I mean, Afghan resistance to Soviet occupation also received significant material support from places with highly centralized militaries and modes of production.

This stuff about the military becoming an interest group in and of itself is sort of the anarchist suspicion of the state in microcosm. Setting aside the question of whether it's technically correct to call members of the military a "class" the same way you might call the peasantry a "class", I think it elides questions of why people join the military, who actually materially supports the military, and why the military does what it does. Institutions don't just grow and accumulate power for no reason, and institutions don't exist separately from the social classes that give rise to those institutions and that mediate their conflicts through those institutions.

The Oldest Man posted:

There are enough examples of non-state organization that have produced effective results of resistance to militarized liberal capitalism (or outright fascism) that I think saying "only thing" is reductive. It's a common and relatively effective method of resistance, with its own problems.

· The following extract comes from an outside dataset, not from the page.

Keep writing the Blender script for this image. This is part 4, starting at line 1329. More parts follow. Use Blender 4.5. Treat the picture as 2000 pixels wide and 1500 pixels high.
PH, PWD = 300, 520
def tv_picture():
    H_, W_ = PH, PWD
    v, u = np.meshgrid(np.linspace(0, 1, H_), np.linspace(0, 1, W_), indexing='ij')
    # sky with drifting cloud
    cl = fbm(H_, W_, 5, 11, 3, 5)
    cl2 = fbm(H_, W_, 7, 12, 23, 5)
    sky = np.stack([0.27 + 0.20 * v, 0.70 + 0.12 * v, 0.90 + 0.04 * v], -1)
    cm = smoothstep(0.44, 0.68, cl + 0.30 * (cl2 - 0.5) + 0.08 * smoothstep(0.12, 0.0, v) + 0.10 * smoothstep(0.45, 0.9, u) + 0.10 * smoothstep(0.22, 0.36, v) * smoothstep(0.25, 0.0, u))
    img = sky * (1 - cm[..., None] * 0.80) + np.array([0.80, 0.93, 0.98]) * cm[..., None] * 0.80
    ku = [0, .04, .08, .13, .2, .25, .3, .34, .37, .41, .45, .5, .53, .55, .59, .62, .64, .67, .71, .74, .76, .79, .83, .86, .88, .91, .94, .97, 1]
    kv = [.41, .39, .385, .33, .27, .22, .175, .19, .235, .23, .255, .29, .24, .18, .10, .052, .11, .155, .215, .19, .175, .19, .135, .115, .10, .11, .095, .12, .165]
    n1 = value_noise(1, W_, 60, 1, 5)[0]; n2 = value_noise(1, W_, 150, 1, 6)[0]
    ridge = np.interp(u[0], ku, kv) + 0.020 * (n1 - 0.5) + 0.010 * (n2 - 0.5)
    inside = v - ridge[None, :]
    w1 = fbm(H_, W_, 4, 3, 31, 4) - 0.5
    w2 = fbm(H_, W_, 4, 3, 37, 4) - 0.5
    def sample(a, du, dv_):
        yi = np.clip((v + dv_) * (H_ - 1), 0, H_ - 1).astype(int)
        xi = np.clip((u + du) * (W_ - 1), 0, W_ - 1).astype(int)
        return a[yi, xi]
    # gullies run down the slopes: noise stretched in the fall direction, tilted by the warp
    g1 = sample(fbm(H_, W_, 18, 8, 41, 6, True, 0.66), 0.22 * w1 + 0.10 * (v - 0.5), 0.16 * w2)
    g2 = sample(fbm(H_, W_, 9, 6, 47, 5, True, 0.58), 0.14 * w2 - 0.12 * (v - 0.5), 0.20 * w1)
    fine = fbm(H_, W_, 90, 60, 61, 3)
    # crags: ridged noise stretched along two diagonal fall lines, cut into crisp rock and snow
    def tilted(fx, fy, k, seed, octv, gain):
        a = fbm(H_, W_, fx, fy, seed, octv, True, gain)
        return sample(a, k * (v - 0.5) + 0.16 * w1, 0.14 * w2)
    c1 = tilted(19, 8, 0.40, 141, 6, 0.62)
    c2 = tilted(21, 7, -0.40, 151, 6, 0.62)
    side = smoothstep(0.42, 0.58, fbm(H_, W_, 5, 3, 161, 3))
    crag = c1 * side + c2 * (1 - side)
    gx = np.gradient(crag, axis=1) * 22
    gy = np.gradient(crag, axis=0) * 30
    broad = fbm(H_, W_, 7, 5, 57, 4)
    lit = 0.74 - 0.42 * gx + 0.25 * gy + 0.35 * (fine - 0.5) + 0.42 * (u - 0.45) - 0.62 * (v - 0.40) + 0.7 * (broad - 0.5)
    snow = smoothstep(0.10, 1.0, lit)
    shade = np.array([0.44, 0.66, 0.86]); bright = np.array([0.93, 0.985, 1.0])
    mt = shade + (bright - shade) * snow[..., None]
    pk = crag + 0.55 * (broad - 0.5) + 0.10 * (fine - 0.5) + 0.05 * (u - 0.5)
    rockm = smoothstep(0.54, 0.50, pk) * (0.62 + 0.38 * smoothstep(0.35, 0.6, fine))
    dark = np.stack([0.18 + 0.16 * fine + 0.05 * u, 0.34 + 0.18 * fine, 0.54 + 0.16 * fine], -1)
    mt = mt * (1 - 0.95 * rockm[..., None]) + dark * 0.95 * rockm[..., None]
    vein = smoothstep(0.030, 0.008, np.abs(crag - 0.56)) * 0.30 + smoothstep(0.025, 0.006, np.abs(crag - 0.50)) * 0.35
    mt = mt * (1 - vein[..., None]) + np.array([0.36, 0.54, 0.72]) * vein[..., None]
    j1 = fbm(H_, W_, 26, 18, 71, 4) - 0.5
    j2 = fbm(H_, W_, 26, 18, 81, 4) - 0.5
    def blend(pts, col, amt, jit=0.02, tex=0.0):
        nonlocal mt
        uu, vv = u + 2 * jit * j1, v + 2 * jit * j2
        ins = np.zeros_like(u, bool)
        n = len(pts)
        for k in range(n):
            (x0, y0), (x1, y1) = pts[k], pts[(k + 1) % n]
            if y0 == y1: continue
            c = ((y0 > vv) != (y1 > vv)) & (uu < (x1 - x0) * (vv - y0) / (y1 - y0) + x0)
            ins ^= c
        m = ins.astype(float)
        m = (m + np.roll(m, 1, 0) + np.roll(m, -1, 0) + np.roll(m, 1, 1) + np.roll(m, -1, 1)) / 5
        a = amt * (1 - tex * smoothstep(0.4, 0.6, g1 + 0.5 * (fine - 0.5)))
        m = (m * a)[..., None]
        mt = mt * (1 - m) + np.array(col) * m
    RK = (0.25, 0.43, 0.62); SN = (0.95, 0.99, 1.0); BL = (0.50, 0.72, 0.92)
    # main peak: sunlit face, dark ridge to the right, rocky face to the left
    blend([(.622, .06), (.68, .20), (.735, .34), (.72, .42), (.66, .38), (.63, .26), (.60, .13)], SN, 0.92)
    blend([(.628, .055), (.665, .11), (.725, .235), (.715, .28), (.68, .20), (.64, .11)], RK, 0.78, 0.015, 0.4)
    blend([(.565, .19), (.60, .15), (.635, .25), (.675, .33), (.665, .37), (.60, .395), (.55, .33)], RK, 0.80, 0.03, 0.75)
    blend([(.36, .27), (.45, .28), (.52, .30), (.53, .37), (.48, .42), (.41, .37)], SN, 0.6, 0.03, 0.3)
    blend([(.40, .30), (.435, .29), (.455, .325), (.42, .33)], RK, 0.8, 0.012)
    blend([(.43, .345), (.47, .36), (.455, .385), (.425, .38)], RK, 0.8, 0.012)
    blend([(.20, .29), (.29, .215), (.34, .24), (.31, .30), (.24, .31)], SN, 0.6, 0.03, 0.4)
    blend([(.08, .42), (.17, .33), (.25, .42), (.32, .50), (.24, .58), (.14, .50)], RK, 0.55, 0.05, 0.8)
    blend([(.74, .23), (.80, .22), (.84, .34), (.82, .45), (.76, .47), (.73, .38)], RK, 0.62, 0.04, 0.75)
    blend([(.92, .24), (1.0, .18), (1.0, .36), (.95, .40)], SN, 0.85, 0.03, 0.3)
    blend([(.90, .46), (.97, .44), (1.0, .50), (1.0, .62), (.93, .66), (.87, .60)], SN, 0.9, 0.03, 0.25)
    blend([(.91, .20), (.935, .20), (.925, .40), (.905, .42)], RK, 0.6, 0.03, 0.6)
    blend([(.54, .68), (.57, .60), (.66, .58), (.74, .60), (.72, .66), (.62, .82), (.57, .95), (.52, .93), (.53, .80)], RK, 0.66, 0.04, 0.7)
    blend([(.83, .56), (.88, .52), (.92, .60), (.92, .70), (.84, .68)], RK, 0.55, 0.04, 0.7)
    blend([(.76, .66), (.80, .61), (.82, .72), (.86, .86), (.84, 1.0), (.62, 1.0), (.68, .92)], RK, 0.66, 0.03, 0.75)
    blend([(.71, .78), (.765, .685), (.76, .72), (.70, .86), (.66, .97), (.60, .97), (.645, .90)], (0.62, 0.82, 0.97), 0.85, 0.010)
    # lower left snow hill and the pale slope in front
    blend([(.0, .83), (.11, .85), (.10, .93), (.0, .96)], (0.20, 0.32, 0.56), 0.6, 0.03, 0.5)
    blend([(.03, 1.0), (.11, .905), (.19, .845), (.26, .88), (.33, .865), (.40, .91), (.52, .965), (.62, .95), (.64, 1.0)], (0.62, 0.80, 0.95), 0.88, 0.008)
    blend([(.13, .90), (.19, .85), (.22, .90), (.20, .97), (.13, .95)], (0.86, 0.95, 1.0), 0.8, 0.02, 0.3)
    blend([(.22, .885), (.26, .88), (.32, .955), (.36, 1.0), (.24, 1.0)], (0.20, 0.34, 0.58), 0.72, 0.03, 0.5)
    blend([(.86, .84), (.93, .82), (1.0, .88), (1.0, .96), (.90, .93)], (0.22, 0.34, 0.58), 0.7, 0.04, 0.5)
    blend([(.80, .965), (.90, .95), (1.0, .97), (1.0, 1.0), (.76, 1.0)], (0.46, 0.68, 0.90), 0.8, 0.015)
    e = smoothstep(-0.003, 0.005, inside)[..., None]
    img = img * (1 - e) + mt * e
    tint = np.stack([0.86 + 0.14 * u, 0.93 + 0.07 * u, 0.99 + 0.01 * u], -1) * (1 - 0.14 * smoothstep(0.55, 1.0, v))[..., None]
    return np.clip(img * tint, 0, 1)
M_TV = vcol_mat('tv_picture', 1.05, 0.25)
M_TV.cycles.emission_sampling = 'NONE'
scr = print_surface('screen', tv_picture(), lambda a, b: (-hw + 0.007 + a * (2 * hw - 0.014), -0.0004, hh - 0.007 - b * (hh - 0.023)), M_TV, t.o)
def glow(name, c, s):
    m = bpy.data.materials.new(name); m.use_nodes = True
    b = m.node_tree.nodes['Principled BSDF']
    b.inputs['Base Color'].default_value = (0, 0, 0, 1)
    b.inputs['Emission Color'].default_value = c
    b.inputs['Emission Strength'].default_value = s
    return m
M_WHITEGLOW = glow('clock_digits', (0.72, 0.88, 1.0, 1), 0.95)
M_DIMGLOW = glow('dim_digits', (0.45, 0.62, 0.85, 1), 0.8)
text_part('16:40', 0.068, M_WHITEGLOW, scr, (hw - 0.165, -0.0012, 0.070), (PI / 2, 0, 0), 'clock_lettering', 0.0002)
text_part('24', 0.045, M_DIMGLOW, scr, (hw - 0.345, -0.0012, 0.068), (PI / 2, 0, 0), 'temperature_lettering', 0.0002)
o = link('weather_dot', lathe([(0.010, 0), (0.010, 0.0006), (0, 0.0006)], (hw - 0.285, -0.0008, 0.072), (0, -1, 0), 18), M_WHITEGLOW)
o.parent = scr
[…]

Like what? People like to bring up the ELZN and Rojava here, but those are both formed in whole or part by MLs, have their own internal defense mechanisms and repressive infrastructure, and certainly in Rojava's case have made questionable bargains with the west for the sake of their own survival. This isn't to criticize them as bad or something, far from it - it just seems that all the same left-com critiques of classical socialist states could be applied to these institutions just as easily.

quote:

One of the perverse mechanisms of hierarchical decision-making systems is that the most idealistic people at the top are equally as capable of making decisions that move the overall group away from its collective goals out of their own belief that they are making the hard choices on behalf of everyone else. IE, is Vietnam ever going to be able to back out of liberalizing and capitalism now? The point I'm making here is that a group of people can choose to endure hardship and collectively sacrifice for a common goal, but an idealistic, compassionate leader in a hierarchy will not choose to inflict hardship on his people - he will sacrifice their shared ideals first, because he believes he can take personal responsibility for the destruction or debasement of the shared vision and absolve his people of the decision to do that. So even good leaders can and will destroy what the people they represent are trying to build and preserve, even if the people as a whole might choose a different way if the choice was everyone's. Obviously I am not doing the wrecker move here of smugly pointing out that capitalism still exists so why communism, because the improvements to the lot of (particularly) colonial people brought about by communism are relatively undeniable from my perspective, but the path beyond the worker state seems to me to be unreachable by the worker state apparatus.

Okay, but is liberalizing a sacrifice of the Vietnamese people's shared ideals, such that the leaders must have been choosing to do this on behalf of people who wouldn't have been willing to do it themselves? Or was it a democratic decision with support by a majority who had a clear-eyed understanding of what they were choosing between and what risks either path entailed?

I think all this comes down to an idealized picture of administrative, decision-making structures (whether formally part of a state or just effectively part of a state) as somehow operating independently of the classes that give rise to them, rather than being syntheses of the classes that give rise to them. I keep seeing the state (or subsidiary state structures, like the army) get, in effect, anthropomorphized, where it takes on a life of its own and starts betraying its masters... but that's not the only explanation for what we see states do in response to their conditions.